Like The Stinging Fly today, The Bell was instrumental in fostering and championing the Irish short story. Many of the entries prompt musings on the form. Margaret Barrington’s Fable (1951), Éilís Ní Dhuibhne observes, is “a classic epiphany-type story”, as exemplified by Joyce’s The Dead. Structurally, the same is true of Val Murkens’s Girls (1947), notes Mia Gallaher, although it is “a mistresswork of elusive non-epiphany”. Mary Lavin’s A Story with a Pattern (1946) debates what constitutes a story. “Life itself has very little plot,” the narrator remarks when a guest at a party tries to mansplain craft to her.
Philip Ó Ceallaigh reappraises Frank O’Connor, finding that the sensory descriptions of Uprooted (1942) make the world gleam “as though newly created”. A political writer such as Liam O’Flaherty, meanwhile, “uses empathy as a tactic to raise the consciousness of freedom”, notes Sean O’Reilly of The Lament (1946). The collection’s closing story, Brinsley MacNamara’s Reverie (1954) exhibits a looser prose style, writes Alan McMonagle.

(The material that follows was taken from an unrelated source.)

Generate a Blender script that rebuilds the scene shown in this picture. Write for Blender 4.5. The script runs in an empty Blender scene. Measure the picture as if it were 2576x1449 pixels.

Better known as a novelist, MacNamara uses the narrower focus of the short story “to reach and push and ultimately risk that little bit more”.
The title of the anthology comes from an editorial written by Peadar O’Donnell, who edited The Bell from 1946 until it ceased publication in 1954. In tumultuous times, writers often turn back to the past “in order to free themselves from a temporary bewilderment”, he wrote. Similarly, the thoughtful curation and commentary of The Writer’s Torch illuminate an ever-evolving Ireland.